There's an obsession with a word that seems to be leveled at him a lot in Brazil: monster. Neymar is clearly not a monster. The worst that could be said of him is that he's a 30-year-old stuck in adolescence. 

Off the pitch, there's a lot of video game playing and endless amounts of scrolling through Instagram. His interviews aren't very revealing, and part of that is because they're always dumbed down by the constant presence of the three amigos — Neymar's ever-present entourage that earns six figures a year to laugh really loudly at things that might not really be funny at all.

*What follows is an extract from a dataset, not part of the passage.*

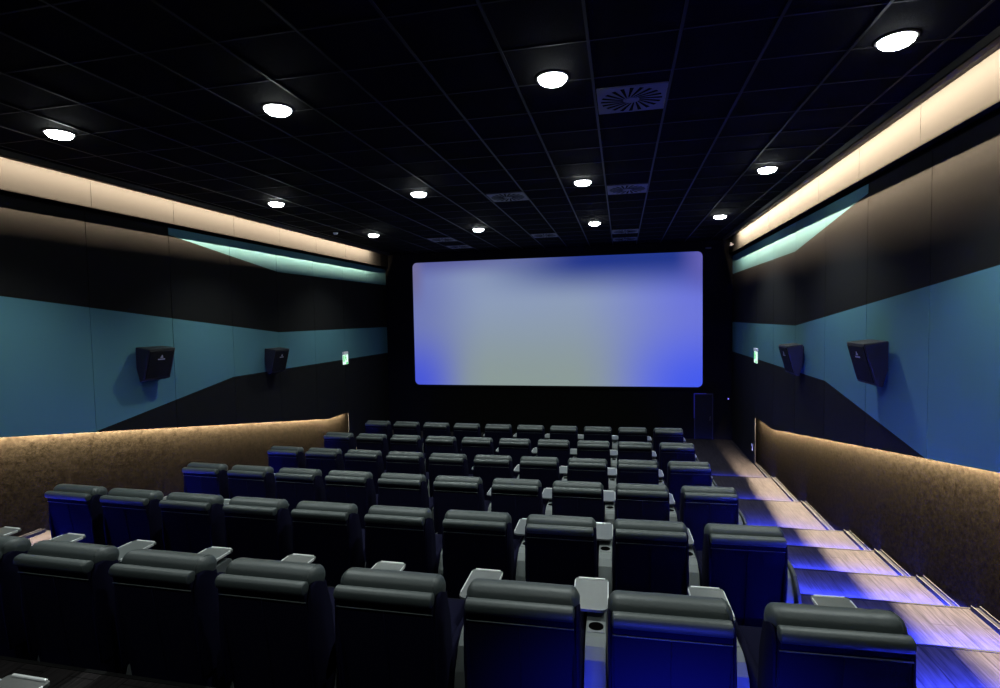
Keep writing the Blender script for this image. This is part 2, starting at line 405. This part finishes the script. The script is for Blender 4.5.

It doesn't seem like being Neymar's friend would be the worst thing in the world — a giant inflatable soap soccer field in the backyard today? sure — but it does look exactly like Billy Madison. I imagine the scene at home plays out exactly like this whenever Neymar goes to training or a game.

Then there's the relationship with his son Davi Lucca, who Neymar says he doesn't get to see often and who races into his father's arms whenever he sees him — Davi grappling on in a desperate attempt to keep Neymar in his life for as long as possible, even if it's just a few fleeting hours every couple months.

Neymar said that he wanted the series to "show the truth, 100%," so maybe it's telling that Davi's two big scenes are (1) receiving what appears to be a scooter as a gift, only to open the box and see that it's all books while his dad films and uploads it to Instagram and (2) practicing headers with what appear to be pingpong balls, only for one to be an egg that cracks on his face while his dad films and uploads it to Instagram.

If you're looking for answers on some of the biggest questions that hound Neymar, they're not really here either. 

Why did he really leave Barcelona for PSG? The best, most honest answer probably comes from Messi during his interview segment. 

"I really don't know the reason for his move," Messi says with a genuine tone of sadness as he reflects on all the potential Champions League trophies lost. "I never found out."

Neymar Sr. says he never wanted his son to leave Barcelona but also that it was never about getting out of Messi's shadow. Maybe there isn't much of a reason behind it except for Neymar's capricious behavior. When explaining why he wanted to leave PSG so badly in 2019, Neymar says that it wasn't about the club or the fans, it's just that he knew he'd "feel better somewhere else."

Why does he exaggerate fouls? Because he gets fouled a lot. Because at the 2014 World Cup he suffered a hard foul that, if it "had been an inch to the side," would've cost him his ability to walk (theoretically), and in Neymar's head, it's as if that foul did truly land a debilitating blow and excuses any and all future theatrics. 

With Neymar suffering from injuries in France and the strain of a failing paternal bond, you start to wonder what his hero's journey is going to be over the final half hour to give the documentary an uplifting closure. From the classical "abyss" of heroic storytelling, Neymar's moment of "transformation" is the death of Kobe Bryant on Jan. 26, 2020 — which makes it clearer why he's wearing a Bryant Lakers jersey in every interview, but doesn't at all fit the timeline of the events it's supposed to inspire. 

Latching onto Michael Jordan's speech at Bryant's memorial — "Kobe gave every last ounce of himself to whatever he was doing" — Neymar enters the "atonement" phase as a fully focused athlete and delivers the performances that see PSG past Borussia Dortmund, Atalanta and RB Leipzig before falling to Bayern Munich in the 2021 UCL Final.

Does it feel all that genuine? Not really, it seems like a convenient plot device, but our hero marks his "return" with a newfound love for the game, his family and PSG. 

That's the end, with his contract extension at the club and the arrival of Messi only receiving title cards, and there's a sense that the best part of the story remains untold as the credits roll.